Sunday, February 23, 2003

Who's More Hobbesian?

Paul Berman thinks that Europe is Tocquevillian. True, Tocqueville wrote Democracy in America to teach Europe (France, in particular) what the Americans knew about democracy on whose path they had advanced the furthest and whose defects they had combated successfully. But it is quite a stretch to say that the continent that has witnessed so many forms of modern despotism over the last century, nearly a catalogue of all the things Tocqueville says can go wrong with democracy, has imbibed Tocqueville's teachings. Would that Tocqueville had been so successful a teacher -- or that Europe had been so educable.

Covering everything (too quickly) from Hobbes, Kant, and Tocqueville to Abraham Lincoln, Berman takes some issue with the thesis of Robert Kagan's new book, Of Paradise and Power, where Kagan makes the argument that Americans are Hobbesians, viewing the world as inherently dangerous, and Europeans are Kantians, viewing the world as amenable to international law bringing about perpetual peace. Berman makes this correction to Kagan, because he thinks that Europe's inability to wield power reflects a Tocquevillian spirit. Berman cites as his evidence some remarks in Tocqueville's chapter on the three races in America, where he gives evidence of a majority (whites) tyrannizing minorities (blacks and Indians) -- the major problem of democracy, as Tocqueville sees it.

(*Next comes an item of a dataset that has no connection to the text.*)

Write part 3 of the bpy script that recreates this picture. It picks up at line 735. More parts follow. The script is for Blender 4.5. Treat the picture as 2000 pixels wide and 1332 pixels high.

It is true that Tocqueville is pessimistic regarding a satisfactory conclusion to this domestic problem in America. But it is unclear how Berman extrapolates some of Tocqueville's remarks on the inadequacy of government to deal with this specific problem to general impotence in foreign affairs. Now it is true that Tocqueville says that it is difficult to get liberal democracies to fight wars, but nothing that we've witnessed recently in America dispels that. We have, after all, let Saddam live for over a decade now.

Moreover, Berman is incorrect when he argues that Europeans are more Tocquevillian because they cannot conceive of everyone embracing liberal democracy. Tocqueville's introduction to Democracy in America makes it quite clear that he thought democracy's spread was irresistible and unstoppable. In fact, this is why he took it upon himself to study it so hard and devise a "new political science" to combat its defects. Tocqueville wasn't necessarily the propagandist that Hobbes and other Enlightenment philosophers were, but he thought that democracy was more just in the final analysis and that it was foolish to try to oppose it.
If anything, France represents the pusillanimity, that ignoble desire for peace at any cost, that Tocqueville feared liberal democracy engendered. In this crucial respect France is more Hobbesian or suffering more from certain side-effects of Hobbes's thought, which takes fear of violent death to be the fundamental human passion, than the US.

Berman has bitten off a little bit more than he can chew here, as perhaps have I in trying to respond to him. His review of these thinkers, like that of many foreign affairs analysts, is unfortunately superficial. Calling Europe (or really just France) "Tocquevillian" because he thinks France is moderate betrays a poor understanding of Tocqueville, not because Tocqueville wasn't moderate but because France cannot muster reasonable support for liberal democracy anymore. Mostly, there are arguments against going to war which Berman should make more clearly than trying to hide behind so many thinkers.